━━ GIVEN DATA

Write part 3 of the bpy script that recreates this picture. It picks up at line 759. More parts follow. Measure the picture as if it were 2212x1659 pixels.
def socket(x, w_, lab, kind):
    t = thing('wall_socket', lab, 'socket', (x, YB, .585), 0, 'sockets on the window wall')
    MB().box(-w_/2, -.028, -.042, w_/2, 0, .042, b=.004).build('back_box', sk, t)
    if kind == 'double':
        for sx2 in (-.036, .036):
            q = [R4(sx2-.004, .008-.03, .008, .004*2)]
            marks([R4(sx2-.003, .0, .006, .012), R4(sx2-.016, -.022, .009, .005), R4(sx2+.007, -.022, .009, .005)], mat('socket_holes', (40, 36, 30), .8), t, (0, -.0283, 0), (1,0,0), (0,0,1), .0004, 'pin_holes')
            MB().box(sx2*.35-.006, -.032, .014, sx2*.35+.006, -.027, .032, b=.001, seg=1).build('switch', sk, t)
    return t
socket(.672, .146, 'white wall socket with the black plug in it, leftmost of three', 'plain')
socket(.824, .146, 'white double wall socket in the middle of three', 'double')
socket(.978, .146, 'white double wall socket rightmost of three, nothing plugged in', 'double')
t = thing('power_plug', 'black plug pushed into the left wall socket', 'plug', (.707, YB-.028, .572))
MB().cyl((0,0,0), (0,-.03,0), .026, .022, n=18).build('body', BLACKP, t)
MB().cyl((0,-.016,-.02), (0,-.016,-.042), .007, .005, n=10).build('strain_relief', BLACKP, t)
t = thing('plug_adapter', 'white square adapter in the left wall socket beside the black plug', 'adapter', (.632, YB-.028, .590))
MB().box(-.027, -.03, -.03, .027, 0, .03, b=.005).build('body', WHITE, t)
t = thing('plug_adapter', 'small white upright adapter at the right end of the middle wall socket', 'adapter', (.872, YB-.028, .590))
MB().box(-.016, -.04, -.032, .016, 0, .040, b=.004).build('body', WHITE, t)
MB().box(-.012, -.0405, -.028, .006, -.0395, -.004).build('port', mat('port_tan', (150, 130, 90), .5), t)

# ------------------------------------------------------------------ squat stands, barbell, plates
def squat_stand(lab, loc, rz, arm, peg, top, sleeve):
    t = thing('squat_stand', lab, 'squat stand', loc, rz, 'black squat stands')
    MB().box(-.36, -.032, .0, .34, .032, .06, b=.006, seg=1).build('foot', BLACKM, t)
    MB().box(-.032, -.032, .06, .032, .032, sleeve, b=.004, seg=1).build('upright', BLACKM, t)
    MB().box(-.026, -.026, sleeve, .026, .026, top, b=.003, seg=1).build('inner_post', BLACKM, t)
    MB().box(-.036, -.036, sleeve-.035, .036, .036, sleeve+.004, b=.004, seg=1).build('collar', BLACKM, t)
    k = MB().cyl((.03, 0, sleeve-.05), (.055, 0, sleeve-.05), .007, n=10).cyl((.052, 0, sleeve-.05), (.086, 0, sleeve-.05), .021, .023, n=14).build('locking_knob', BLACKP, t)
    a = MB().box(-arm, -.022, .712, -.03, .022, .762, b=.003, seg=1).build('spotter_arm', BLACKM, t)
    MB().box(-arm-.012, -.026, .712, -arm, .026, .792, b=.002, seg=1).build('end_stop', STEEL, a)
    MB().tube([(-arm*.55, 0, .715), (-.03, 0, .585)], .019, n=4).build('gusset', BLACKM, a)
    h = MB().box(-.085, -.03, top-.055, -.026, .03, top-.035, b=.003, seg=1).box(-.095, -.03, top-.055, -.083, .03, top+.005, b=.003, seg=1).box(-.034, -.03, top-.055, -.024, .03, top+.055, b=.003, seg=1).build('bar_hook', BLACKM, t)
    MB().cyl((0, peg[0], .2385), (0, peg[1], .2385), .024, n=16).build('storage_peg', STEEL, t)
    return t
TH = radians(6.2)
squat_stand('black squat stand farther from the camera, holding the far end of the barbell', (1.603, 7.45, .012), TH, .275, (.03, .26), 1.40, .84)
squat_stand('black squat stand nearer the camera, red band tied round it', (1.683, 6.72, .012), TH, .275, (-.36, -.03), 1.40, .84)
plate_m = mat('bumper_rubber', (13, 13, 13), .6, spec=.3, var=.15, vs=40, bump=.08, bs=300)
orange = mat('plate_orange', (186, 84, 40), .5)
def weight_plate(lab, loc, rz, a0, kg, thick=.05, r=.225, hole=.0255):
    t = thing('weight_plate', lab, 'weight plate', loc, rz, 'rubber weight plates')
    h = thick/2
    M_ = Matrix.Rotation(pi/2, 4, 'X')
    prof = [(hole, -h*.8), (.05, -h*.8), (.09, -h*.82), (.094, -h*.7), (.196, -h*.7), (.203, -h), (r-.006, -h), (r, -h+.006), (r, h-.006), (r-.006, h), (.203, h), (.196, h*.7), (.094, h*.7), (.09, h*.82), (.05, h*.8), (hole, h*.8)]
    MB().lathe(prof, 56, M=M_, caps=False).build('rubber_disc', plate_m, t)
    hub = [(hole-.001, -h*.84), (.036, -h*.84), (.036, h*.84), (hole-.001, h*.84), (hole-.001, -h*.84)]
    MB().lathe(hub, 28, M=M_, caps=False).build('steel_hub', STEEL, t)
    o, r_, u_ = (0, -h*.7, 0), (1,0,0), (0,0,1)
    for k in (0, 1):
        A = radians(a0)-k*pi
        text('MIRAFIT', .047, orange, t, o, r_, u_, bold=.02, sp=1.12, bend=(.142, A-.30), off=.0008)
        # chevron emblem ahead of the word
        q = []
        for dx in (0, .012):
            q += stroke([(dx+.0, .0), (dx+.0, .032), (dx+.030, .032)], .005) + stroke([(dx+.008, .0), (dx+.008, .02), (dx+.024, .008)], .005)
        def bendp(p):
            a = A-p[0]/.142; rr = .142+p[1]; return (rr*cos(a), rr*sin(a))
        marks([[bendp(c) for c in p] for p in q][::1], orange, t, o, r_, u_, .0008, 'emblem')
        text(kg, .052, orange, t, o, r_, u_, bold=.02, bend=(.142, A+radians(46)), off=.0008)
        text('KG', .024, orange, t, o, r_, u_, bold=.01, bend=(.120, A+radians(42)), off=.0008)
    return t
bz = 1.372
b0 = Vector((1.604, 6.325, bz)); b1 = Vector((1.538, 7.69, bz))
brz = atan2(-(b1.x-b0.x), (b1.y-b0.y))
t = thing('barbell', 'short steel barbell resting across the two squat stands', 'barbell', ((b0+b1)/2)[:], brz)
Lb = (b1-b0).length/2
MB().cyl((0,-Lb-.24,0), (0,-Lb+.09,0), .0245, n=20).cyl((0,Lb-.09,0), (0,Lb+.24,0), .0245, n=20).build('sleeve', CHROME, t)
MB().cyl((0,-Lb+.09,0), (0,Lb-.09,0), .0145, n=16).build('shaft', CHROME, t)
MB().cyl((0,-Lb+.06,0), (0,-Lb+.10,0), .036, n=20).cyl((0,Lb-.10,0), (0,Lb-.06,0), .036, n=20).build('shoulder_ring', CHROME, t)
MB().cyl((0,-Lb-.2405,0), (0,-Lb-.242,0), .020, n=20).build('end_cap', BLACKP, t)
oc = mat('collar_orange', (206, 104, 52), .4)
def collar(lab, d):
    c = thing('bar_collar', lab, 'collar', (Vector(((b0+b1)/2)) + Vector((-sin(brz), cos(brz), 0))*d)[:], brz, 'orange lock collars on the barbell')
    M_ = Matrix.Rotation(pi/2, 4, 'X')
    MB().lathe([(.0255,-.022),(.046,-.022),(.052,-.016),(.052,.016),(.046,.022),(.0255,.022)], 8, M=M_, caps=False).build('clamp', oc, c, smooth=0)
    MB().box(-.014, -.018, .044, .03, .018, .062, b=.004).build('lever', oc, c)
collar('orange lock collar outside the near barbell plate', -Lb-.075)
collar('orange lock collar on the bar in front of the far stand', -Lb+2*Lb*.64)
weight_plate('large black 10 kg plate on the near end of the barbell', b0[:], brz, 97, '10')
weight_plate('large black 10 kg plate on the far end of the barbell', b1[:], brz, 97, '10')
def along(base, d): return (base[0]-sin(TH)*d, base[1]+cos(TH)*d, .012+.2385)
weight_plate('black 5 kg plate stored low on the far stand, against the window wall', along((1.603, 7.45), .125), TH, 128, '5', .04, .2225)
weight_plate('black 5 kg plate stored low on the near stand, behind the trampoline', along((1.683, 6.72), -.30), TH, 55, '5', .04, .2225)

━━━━

WHAT TO WORK ON:
Up to and including the line with "130, 90), .5), t)", repeat the data exactly, starting from its first line; nothing else belongs in the response.

WRITTEN REPLY:
Write part 3 of the bpy script that recreates this picture. It picks up at line 759. More parts follow. Measure the picture as if it were 2212x1659 pixels.
def socket(x, w_, lab, kind):
    t = thing('wall_socket', lab, 'socket', (x, YB, .585), 0, 'sockets on the window wall')
    MB().box(-w_/2, -.028, -.042, w_/2, 0, .042, b=.004).build('back_box', sk, t)
    if kind == 'double':
        for sx2 in (-.036, .036):
            q = [R4(sx2-.004, .008-.03, .008, .004*2)]
            marks([R4(sx2-.003, .0, .006, .012), R4(sx2-.016, -.022, .009, .005), R4(sx2+.007, -.022, .009, .005)], mat('socket_holes', (40, 36, 30), .8), t, (0, -.0283, 0), (1,0,0), (0,0,1), .0004, 'pin_holes')
            MB().box(sx2*.35-.006, -.032, .014, sx2*.35+.006, -.027, .032, b=.001, seg=1).build('switch', sk, t)
    return t
socket(.672, .146, 'white wall socket with the black plug in it, leftmost of three', 'plain')
socket(.824, .146, 'white double wall socket in the middle of three', 'double')
socket(.978, .146, 'white double wall socket rightmost of three, nothing plugged in', 'double')
t = thing('power_plug', 'black plug pushed into the left wall socket', 'plug', (.707, YB-.028, .572))
MB().cyl((0,0,0), (0,-.03,0), .026, .022, n=18).build('body', BLACKP, t)
MB().cyl((0,-.016,-.02), (0,-.016,-.042), .007, .005, n=10).build('strain_relief', BLACKP, t)
t = thing('plug_adapter', 'white square adapter in the left wall socket beside the black plug', 'adapter', (.632, YB-.028, .590))
MB().box(-.027, -.03, -.03, .027, 0, .03, b=.005).build('body', WHITE, t)
t = thing('plug_adapter', 'small white upright adapter at the right end of the middle wall socket', 'adapter', (.872, YB-.028, .590))
MB().box(-.016, -.04, -.032, .016, 0, .040, b=.004).build('body', WHITE, t)
MB().box(-.012, -.0405, -.028, .006, -.0395, -.004).build('port', mat('port_tan', (150, 130, 90), .5), t)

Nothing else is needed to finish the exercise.